Revenir aux valeurs de la terre, dont on sait que le système agro-alimentaire la fait aussi bien mentir que le reste... Cette expression d'un retour nécessaire ne s'adresse pas qu'aux agriculteurs, mais aussi aux consommateurs, pour mieux manger, plus sain et plus savoureux, et pour mieux vivre, aussi... Sans tomber dans un ruralisme nostalgique et parfois un peu niais, cette expression peut donner quelques envies et quelques pistes de réflexion à qui veut sortir du cycle infernal de la Société de consommation qui nous consume plus sûrement qu'elle nous nourrit...


 

 

 

12/12/2011

Les terres agricoles menacées par l'urbanisation.

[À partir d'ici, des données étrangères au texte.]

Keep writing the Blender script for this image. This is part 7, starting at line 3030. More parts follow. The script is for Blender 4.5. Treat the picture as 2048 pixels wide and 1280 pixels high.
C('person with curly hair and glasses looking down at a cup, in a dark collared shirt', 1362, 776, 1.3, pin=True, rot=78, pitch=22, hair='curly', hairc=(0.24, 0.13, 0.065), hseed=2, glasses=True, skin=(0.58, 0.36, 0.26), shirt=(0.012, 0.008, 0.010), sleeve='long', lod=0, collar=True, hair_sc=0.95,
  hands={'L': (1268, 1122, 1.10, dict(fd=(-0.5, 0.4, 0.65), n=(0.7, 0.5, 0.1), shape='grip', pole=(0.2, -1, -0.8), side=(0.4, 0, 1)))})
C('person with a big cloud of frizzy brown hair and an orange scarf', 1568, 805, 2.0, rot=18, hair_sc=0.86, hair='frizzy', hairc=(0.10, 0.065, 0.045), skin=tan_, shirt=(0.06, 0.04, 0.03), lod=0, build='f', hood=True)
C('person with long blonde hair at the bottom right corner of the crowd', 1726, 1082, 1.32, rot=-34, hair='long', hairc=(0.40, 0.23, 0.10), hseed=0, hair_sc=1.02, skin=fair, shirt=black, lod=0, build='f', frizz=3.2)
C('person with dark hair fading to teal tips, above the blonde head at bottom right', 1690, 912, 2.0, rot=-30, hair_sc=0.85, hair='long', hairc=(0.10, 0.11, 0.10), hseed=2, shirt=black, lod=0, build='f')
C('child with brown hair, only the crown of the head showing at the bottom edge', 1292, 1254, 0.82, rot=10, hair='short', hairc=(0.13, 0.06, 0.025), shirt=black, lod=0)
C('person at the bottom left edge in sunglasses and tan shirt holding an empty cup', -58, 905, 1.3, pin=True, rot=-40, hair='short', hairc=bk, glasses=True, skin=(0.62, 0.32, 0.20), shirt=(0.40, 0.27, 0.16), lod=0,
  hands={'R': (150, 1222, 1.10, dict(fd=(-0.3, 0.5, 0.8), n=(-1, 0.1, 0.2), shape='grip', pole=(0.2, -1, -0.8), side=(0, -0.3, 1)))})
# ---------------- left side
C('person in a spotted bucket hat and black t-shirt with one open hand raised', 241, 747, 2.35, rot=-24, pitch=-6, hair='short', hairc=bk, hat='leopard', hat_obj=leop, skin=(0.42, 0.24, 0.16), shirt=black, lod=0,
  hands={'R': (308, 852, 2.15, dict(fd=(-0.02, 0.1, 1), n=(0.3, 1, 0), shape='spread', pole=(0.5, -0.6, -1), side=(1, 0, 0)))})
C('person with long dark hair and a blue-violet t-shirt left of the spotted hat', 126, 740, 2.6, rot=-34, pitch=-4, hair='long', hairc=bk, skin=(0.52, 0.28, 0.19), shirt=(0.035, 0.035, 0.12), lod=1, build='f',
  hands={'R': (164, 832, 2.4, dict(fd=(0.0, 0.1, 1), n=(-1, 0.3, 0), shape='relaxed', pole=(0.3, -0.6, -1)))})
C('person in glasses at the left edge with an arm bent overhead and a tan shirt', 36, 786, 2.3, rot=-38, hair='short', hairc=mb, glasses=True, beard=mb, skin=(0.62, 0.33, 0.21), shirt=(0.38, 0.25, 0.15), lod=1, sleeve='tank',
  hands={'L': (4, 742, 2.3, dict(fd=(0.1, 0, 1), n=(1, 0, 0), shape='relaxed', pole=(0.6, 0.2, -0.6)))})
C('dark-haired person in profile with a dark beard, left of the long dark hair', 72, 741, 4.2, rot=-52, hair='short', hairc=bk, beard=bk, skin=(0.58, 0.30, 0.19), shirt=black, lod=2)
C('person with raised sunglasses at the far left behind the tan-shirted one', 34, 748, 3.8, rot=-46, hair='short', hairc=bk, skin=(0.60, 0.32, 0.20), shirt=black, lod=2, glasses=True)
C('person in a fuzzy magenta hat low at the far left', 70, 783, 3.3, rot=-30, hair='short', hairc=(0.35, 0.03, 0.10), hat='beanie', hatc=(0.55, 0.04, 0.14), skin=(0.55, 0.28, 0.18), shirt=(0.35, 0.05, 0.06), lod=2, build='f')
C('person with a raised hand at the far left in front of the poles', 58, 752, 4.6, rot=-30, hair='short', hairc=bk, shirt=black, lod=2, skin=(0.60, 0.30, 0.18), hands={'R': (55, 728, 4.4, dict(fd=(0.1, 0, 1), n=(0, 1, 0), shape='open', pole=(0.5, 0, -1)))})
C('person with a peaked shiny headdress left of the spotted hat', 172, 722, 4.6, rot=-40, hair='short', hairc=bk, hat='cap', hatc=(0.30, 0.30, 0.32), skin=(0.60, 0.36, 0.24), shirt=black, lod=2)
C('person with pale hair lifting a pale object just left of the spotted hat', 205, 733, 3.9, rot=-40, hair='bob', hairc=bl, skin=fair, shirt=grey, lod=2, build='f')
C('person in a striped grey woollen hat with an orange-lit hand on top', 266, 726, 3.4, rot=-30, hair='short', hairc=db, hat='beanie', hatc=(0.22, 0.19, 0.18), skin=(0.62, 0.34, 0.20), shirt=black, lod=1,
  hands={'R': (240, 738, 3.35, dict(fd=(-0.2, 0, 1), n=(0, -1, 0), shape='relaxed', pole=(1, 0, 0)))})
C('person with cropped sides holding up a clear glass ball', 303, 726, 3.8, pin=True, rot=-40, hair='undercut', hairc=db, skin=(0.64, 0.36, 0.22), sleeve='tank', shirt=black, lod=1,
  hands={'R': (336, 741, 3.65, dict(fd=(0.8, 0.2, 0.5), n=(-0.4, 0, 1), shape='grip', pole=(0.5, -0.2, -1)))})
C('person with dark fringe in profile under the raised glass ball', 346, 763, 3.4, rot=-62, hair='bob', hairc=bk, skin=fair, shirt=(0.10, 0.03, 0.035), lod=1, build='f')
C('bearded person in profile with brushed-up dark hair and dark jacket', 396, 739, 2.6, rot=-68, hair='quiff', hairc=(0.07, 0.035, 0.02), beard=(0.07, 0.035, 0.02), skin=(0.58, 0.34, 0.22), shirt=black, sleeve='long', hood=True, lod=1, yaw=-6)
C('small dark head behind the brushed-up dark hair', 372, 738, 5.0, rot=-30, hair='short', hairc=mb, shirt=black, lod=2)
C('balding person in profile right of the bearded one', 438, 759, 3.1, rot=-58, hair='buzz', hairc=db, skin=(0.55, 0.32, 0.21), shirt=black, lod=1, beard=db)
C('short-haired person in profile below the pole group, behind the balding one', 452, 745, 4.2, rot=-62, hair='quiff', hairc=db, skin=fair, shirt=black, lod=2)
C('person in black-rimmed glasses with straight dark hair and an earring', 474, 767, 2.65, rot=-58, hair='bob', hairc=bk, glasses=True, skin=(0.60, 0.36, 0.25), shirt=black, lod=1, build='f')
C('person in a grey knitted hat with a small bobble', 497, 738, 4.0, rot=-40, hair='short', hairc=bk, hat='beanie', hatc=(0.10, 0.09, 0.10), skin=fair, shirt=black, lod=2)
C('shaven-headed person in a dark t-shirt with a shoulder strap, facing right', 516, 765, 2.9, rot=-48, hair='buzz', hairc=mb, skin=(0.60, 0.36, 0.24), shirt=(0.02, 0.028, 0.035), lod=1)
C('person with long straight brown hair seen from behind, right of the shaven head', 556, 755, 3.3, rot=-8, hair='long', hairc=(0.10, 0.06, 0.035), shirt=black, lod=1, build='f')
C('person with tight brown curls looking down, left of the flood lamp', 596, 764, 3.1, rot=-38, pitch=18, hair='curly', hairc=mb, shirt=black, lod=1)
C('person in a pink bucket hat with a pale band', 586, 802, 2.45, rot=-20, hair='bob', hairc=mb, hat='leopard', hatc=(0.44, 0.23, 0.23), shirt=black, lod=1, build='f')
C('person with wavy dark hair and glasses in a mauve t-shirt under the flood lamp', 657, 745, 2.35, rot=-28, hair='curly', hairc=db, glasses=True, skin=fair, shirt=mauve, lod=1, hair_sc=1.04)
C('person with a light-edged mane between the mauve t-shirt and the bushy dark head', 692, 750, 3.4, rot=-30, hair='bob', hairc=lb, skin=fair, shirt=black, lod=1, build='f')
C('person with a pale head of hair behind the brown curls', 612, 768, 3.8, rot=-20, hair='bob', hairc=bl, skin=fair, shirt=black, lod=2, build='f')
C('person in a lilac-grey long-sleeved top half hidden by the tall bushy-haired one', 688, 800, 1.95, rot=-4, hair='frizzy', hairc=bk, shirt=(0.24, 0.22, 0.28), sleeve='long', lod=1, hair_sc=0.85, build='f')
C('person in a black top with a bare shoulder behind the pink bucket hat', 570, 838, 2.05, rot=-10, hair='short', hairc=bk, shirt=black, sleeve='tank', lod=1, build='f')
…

« La France détruit plus de terres agricoles que ses voisins », titrait « Le Figaro » dans ses pages économiques de ce lundi 12 décembre : c'est l'un des problèmes qui affectent aujourd'hui notre pays, au moment même où il serait nécessaire de relancer une véritable stratégie agricole adaptée aux demandes actuelles, problème lié à une urbanisation croissante et dévoreuse de terres arables et déjà dénoncé par les organisations agricoles depuis quelques années. « Aujourd'hui, ce sont 78.000 hectares de terres arables qui disparaissent chaque année en France (...). « A ce rythme, en quatre ans, c'est l'équivalent de la surface agricole d'un département moyen qui disparaît sous l'effet de l'urbanisation. Un paradoxe dans un contexte de forte demande de produits agricoles » (...) ». Cette tendance à la bétonnisation de terres arables est néfaste, et il faudrait dès maintenant y mettre, sinon un terme (il ne s’agit pas de muséifier la France !), du moins un frein si l’on veut, demain, pouvoir développer et promouvoir une agriculture de proximité plus efficace et créatrice d’emplois, ce qui ne serait pas de trop par les temps qui courent ! Ce que souligne le président de la Fédération nationale des SAFER (Sociétés d’Aménagement foncier et d’établissement rural) en rappelant que « l’agriculture en zone urbaine représente pourtant de véritables atouts comme capacité de production alimentaire proche des villes, essor des circuits courts, sauvegarde des paysages et mixité sociale ».

 

« Reconquérir les campagnes pour nourrir les villes », voici un programme agricole pour les décennies qui viennent, et cela permet aussi de redire combien un véritable aménagement du territoire, ménager de l’environnement, peut fournir quelques pistes pour aider à surmonter la crise qui frappe notre pays.

 

Mais certains objecteront qu’il faut bien trouver de la place pour les rurbains : alors, pensons à de nouveaux modes de construction et de propriété qui préservent au maximum les terres agricoles, en particulier en renonçant aux lotissements pavillonnaires, marques indélébiles de « l’individualisme de masse » dans le paysage et révélateurs de « l’entassement horizontal », et en privilégiant la rénovation et l’entretien du bâti déjà existant, très important et parfois délaissé dans certaines campagnes qui, pourtant, ne sont pas forcément « profondes », mais aussi en favorisant la construction de petits immeubles de multipropriété avec de vastes espaces jardiniers, par exemple, moins consommateurs de terrain et permettant de loger plus de personnes au mètre carré.